| Objective |
Determine which lines contain the word "scene", then copy those lines.
====================
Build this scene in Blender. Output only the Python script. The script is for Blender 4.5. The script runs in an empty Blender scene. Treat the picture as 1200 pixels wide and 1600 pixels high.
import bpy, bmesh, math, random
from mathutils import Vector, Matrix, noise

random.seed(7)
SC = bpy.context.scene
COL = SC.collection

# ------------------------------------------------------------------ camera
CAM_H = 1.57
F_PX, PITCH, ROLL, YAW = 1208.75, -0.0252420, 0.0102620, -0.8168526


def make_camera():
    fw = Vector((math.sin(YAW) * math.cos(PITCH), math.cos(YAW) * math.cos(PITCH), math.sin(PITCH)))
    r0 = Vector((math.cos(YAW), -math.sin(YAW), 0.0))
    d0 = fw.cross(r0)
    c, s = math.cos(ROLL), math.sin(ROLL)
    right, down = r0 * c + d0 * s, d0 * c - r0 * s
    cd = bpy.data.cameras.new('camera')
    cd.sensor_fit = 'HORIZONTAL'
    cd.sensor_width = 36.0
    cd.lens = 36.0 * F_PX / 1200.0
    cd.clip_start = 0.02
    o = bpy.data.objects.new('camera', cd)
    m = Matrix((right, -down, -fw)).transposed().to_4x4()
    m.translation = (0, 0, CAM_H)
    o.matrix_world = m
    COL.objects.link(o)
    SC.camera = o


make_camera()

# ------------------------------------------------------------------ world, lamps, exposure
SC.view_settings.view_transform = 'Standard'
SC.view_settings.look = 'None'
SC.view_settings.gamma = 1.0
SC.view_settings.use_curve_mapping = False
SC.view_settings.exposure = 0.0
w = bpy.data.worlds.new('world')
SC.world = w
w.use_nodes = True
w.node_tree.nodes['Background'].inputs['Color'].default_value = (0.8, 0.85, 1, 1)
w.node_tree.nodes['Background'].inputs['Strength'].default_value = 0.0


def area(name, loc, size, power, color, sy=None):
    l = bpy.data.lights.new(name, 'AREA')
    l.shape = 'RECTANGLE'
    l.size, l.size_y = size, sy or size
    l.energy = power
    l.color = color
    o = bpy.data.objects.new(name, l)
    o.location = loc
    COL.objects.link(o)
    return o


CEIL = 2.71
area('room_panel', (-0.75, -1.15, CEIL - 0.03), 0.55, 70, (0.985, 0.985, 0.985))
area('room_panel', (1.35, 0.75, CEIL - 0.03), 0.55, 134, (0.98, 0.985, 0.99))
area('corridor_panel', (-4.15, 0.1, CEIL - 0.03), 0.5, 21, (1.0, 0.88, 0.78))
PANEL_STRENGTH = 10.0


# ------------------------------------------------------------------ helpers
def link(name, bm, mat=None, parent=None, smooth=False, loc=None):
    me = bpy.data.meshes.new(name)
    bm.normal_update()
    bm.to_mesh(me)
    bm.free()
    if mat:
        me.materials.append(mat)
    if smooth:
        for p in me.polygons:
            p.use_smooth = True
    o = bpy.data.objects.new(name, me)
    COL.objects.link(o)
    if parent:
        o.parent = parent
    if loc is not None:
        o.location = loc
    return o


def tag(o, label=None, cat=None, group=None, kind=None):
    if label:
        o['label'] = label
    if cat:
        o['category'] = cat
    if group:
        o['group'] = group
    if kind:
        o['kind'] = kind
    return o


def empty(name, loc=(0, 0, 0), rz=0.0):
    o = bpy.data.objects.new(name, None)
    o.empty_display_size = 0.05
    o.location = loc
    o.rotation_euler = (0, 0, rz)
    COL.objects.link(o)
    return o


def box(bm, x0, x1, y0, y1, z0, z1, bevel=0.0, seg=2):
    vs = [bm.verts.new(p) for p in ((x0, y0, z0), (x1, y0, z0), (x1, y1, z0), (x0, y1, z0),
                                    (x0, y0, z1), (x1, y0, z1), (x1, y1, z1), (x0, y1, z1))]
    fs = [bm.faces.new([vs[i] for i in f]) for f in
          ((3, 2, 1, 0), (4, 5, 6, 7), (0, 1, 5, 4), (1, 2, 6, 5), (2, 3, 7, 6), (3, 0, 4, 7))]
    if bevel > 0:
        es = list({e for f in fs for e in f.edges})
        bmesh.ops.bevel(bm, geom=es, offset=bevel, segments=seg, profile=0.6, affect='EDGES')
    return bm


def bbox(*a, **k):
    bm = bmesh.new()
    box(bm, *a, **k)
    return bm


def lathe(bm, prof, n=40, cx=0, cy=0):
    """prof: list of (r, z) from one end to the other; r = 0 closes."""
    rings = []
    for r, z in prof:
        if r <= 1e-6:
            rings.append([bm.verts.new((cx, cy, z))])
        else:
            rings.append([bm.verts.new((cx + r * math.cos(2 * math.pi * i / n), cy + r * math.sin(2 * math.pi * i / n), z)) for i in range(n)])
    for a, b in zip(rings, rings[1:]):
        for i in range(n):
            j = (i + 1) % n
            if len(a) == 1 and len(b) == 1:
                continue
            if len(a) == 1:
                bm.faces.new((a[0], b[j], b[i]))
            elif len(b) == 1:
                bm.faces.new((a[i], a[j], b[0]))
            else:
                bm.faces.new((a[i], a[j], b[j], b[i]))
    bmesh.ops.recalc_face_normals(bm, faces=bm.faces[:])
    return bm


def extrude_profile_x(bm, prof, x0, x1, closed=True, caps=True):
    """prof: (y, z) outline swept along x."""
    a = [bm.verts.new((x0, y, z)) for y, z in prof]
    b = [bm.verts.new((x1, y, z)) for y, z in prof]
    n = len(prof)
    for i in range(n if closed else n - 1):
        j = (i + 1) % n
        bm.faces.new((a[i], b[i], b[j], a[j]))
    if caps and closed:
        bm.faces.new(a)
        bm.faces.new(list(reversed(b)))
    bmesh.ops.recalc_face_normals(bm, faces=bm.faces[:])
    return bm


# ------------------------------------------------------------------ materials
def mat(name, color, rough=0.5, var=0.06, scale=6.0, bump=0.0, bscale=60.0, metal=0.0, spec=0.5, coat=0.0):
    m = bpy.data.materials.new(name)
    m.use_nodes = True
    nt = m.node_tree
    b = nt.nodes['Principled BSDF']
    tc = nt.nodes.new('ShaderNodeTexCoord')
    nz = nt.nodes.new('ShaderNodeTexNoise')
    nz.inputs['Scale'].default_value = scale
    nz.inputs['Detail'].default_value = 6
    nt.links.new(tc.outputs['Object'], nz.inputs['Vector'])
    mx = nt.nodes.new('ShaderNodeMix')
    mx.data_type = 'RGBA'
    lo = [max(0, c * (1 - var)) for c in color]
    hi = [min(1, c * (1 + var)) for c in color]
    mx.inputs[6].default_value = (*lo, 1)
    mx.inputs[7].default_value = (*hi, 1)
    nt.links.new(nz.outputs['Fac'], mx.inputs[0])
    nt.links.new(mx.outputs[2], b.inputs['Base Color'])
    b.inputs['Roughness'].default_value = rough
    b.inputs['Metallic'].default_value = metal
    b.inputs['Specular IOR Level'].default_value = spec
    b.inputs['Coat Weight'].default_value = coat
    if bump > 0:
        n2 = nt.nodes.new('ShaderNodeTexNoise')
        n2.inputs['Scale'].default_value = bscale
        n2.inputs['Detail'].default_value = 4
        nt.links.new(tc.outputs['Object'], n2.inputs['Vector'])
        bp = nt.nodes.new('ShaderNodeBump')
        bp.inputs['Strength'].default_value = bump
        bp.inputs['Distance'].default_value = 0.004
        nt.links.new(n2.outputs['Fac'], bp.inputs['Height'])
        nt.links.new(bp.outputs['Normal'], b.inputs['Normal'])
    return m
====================
| Solved exercise |
Build this scene in Blender. Output only the Python script. The script is for Blender 4.5. The script runs in an empty Blender scene. Treat the picture as 1200 pixels wide and 1600 pixels high.
SC = bpy.context.scene